The couple married in 1963 while living in Manhattan and moved to Shoreham in 1971. Kramer would become deeply involved in the Shoreham Civic Organization and in bringing programs for gifted students to area schools, Carol Kramer said.

Physicist Leslie Camilleri and Kramer worked under Nobel Prize-winner Leon Lederman when pursuing doctorates at Columbia. Camilleri and Kramer became close friends as they attempted to determine the shape of protons.

"He was a very competent physicist" said Camilleri, 69, who lives in Westchester County. "He didn't jump to conclusions unless he had cross-checked everything."

Kramer's son Scott also went to Columbia and studied physics as an undergraduate. He now works in Chicago managing technology for a financial firm.

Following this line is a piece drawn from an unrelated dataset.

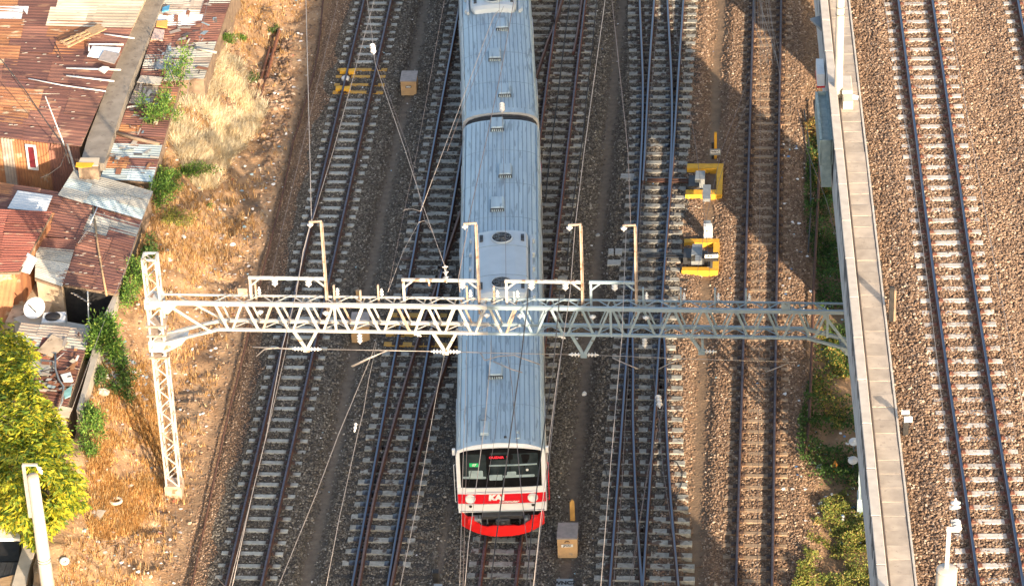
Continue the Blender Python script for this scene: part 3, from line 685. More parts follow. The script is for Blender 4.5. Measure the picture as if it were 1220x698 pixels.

Scott Kramer said his father stressed the value of education to him and his sister.

"He pushed us to excel and I benefited from that," said Scott Kramer, 44. "To him an A was not acceptable if A+ was offered."

He said his father could seem distracted, especially when handling routine chores around the house, but that was because he was thinking about the riddles of physics.

"A lot of people considered him pretty quirky because his mind was on a different level," he said.

Other survivors include a daughter, Karen Thakral of Dix Hills; a brother, Ivan Kramer of Cleveland; and five grandchildren.

Contributions in his memory should be sent to Temple Beth Emeth of Mount Sinai, P.O. Box 409, Mount Sinai, NY 11766.